Go from the first line to the line with "SC.cycles.max_bounces = 8;" and return those lines verbatim, ends included.
[Start]
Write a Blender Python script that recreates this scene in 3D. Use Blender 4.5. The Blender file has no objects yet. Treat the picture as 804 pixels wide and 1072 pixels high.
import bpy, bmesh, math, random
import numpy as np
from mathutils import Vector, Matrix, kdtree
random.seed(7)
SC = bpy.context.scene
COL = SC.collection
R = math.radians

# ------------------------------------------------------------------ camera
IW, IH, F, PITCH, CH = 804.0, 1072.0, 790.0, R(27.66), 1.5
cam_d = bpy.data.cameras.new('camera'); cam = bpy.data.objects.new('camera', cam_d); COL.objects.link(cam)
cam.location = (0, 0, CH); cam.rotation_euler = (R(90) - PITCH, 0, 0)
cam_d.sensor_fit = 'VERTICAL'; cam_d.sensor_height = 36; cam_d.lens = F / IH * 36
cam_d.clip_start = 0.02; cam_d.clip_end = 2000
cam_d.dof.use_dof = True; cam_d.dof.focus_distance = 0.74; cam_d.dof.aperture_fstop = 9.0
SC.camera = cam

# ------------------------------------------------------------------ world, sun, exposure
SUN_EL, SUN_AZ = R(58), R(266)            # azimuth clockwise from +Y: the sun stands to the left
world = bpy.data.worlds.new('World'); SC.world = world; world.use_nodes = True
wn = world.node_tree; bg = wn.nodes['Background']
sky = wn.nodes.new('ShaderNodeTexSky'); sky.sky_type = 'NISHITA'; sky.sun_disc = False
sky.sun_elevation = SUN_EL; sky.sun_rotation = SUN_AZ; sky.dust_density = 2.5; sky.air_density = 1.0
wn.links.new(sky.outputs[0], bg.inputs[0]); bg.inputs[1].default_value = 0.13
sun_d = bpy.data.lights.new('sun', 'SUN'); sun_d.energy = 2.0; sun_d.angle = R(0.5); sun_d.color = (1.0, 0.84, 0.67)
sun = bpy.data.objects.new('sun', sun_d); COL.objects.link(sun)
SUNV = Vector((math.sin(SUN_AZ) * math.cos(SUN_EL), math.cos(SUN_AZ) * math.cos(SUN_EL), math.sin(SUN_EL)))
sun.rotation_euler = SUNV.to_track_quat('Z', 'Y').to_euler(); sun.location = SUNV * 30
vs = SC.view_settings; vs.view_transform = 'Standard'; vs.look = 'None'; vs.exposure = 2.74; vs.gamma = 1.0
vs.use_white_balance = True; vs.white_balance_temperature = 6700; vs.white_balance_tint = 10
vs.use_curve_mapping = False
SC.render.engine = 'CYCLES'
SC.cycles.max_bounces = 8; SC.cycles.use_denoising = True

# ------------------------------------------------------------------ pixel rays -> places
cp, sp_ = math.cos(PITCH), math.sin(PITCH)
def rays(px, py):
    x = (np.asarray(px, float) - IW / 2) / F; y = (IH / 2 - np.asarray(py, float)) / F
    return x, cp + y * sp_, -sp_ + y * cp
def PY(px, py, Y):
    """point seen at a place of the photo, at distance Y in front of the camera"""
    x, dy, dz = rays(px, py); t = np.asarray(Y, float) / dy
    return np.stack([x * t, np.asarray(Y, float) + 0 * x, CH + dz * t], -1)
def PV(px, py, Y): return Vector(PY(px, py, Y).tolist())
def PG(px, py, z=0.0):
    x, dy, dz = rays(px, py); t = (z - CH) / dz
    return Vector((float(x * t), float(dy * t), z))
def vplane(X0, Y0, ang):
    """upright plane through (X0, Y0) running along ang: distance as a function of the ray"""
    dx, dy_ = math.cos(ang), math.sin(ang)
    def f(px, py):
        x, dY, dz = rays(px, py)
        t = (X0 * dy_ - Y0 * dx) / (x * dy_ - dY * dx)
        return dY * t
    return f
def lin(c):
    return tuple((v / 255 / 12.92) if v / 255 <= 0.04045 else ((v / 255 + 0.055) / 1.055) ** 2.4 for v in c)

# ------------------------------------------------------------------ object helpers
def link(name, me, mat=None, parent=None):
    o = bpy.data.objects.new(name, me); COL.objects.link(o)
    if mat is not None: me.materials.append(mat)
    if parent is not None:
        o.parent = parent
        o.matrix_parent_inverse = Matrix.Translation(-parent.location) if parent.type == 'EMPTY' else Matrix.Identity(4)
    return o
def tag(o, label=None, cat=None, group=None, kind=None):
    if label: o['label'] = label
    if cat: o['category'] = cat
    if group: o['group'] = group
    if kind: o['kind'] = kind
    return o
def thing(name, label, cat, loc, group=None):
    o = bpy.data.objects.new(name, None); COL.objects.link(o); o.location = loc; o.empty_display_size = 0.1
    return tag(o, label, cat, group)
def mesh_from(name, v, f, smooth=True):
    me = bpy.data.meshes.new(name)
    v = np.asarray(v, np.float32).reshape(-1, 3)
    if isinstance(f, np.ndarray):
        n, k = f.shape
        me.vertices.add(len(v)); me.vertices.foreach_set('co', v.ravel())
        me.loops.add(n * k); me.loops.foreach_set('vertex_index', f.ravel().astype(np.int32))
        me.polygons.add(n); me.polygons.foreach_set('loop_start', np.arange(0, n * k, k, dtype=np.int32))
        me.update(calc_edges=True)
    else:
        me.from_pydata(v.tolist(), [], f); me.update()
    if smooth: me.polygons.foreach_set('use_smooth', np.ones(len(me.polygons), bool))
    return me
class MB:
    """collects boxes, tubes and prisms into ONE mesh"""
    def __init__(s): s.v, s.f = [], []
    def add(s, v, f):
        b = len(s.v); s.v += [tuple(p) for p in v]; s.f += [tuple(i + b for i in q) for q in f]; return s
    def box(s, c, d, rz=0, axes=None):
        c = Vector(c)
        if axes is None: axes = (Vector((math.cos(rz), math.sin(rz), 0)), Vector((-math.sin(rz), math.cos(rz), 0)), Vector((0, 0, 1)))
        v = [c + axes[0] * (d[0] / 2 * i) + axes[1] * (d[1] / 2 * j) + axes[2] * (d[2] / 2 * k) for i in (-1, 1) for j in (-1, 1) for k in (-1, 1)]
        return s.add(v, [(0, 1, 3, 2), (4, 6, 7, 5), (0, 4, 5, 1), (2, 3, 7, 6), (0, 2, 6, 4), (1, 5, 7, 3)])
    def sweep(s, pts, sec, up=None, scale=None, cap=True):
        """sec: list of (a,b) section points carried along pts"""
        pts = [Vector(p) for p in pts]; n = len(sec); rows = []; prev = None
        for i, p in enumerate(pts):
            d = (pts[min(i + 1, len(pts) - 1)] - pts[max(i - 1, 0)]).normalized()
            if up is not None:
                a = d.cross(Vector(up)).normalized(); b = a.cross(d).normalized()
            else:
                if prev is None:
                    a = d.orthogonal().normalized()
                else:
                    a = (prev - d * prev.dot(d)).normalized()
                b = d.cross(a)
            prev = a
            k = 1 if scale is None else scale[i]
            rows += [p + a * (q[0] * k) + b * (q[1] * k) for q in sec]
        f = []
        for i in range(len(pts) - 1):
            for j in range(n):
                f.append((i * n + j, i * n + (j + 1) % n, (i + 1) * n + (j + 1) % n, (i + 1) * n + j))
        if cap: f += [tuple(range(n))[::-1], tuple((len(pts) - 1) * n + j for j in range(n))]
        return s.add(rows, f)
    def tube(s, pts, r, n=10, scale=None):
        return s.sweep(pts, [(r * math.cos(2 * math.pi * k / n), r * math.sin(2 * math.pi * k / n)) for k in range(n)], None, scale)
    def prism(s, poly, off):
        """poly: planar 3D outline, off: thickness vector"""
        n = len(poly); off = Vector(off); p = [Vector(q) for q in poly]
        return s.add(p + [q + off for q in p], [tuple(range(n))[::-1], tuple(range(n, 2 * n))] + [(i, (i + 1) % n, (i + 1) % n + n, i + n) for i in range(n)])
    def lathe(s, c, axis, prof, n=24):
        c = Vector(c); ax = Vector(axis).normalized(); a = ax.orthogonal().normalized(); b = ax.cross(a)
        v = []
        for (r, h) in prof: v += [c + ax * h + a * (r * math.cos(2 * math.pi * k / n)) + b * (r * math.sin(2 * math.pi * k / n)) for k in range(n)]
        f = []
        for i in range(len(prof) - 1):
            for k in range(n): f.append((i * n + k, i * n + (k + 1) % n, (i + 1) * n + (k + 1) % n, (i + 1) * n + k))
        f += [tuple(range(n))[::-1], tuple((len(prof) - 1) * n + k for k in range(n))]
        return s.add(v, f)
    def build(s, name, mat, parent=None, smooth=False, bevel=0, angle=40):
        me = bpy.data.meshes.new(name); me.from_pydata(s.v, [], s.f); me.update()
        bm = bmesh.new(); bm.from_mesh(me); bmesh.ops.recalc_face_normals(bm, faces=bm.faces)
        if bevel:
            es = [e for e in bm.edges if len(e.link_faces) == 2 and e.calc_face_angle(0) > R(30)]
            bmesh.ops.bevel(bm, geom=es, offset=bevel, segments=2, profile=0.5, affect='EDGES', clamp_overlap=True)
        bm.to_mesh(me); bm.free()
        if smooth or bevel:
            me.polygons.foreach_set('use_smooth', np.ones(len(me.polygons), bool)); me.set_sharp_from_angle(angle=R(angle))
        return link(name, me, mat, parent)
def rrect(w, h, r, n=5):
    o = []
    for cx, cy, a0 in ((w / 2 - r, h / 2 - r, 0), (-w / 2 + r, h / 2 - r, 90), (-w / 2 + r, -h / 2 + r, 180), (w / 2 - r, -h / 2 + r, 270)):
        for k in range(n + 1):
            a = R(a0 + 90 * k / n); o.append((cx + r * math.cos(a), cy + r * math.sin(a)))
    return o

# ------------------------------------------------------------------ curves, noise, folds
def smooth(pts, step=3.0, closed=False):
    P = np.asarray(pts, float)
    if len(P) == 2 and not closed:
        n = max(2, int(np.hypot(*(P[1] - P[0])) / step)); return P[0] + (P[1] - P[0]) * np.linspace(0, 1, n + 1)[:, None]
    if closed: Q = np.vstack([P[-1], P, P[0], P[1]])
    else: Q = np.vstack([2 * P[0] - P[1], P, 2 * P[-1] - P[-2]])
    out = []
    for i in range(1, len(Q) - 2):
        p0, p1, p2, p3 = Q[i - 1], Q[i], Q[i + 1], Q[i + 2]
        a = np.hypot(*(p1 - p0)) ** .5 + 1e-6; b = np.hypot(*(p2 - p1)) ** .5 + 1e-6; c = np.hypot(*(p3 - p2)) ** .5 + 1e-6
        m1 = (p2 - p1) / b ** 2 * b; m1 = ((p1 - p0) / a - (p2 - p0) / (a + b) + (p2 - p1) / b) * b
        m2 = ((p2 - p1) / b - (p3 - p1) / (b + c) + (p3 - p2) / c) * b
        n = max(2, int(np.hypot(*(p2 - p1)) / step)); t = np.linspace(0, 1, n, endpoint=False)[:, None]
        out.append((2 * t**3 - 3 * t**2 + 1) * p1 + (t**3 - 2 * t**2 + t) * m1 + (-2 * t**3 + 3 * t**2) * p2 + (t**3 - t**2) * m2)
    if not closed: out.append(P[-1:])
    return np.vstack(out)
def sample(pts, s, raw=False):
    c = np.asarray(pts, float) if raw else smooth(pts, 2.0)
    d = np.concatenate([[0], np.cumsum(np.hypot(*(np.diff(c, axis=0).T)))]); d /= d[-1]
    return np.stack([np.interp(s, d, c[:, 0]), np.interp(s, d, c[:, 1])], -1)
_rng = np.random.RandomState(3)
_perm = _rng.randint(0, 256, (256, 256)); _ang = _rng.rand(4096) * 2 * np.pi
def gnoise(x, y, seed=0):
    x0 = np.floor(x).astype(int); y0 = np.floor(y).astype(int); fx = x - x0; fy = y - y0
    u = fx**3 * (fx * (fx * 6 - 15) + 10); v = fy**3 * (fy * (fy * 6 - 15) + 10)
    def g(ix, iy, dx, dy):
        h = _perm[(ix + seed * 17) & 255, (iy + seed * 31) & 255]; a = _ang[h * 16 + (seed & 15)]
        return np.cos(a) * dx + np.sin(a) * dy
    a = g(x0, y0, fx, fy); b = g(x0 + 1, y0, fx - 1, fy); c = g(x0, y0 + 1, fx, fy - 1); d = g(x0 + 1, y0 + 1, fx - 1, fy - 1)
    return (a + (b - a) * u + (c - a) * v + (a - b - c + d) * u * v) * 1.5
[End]
Exercise result:
Write a Blender Python script that recreates this scene in 3D. Use Blender 4.5. The Blender file has no objects yet. Treat the picture as 804 pixels wide and 1072 pixels high.
import bpy, bmesh, math, random
import numpy as np
from mathutils import Vector, Matrix, kdtree
random.seed(7)
SC = bpy.context.scene
COL = SC.collection
R = math.radians

# ------------------------------------------------------------------ camera
IW, IH, F, PITCH, CH = 804.0, 1072.0, 790.0, R(27.66), 1.5
cam_d = bpy.data.cameras.new('camera'); cam = bpy.data.objects.new('camera', cam_d); COL.objects.link(cam)
cam.location = (0, 0, CH); cam.rotation_euler = (R(90) - PITCH, 0, 0)
cam_d.sensor_fit = 'VERTICAL'; cam_d.sensor_height = 36; cam_d.lens = F / IH * 36
cam_d.clip_start = 0.02; cam_d.clip_end = 2000
cam_d.dof.use_dof = True; cam_d.dof.focus_distance = 0.74; cam_d.dof.aperture_fstop = 9.0
SC.camera = cam

# ------------------------------------------------------------------ world, sun, exposure
SUN_EL, SUN_AZ = R(58), R(266)            # azimuth clockwise from +Y: the sun stands to the left
world = bpy.data.worlds.new('World'); SC.world = world; world.use_nodes = True
wn = world.node_tree; bg = wn.nodes['Background']
sky = wn.nodes.new('ShaderNodeTexSky'); sky.sky_type = 'NISHITA'; sky.sun_disc = False
sky.sun_elevation = SUN_EL; sky.sun_rotation = SUN_AZ; sky.dust_density = 2.5; sky.air_density = 1.0
wn.links.new(sky.outputs[0], bg.inputs[0]); bg.inputs[1].default_value = 0.13
sun_d = bpy.data.lights.new('sun', 'SUN'); sun_d.energy = 2.0; sun_d.angle = R(0.5); sun_d.color = (1.0, 0.84, 0.67)
sun = bpy.data.objects.new('sun', sun_d); COL.objects.link(sun)
SUNV = Vector((math.sin(SUN_AZ) * math.cos(SUN_EL), math.cos(SUN_AZ) * math.cos(SUN_EL), math.sin(SUN_EL)))
sun.rotation_euler = SUNV.to_track_quat('Z', 'Y').to_euler(); sun.location = SUNV * 30
vs = SC.view_settings; vs.view_transform = 'Standard'; vs.look = 'None'; vs.exposure = 2.74; vs.gamma = 1.0
vs.use_white_balance = True; vs.white_balance_temperature = 6700; vs.white_balance_tint = 10
vs.use_curve_mapping = False
SC.render.engine = 'CYCLES'
SC.cycles.max_bounces = 8; SC.cycles.use_denoising = True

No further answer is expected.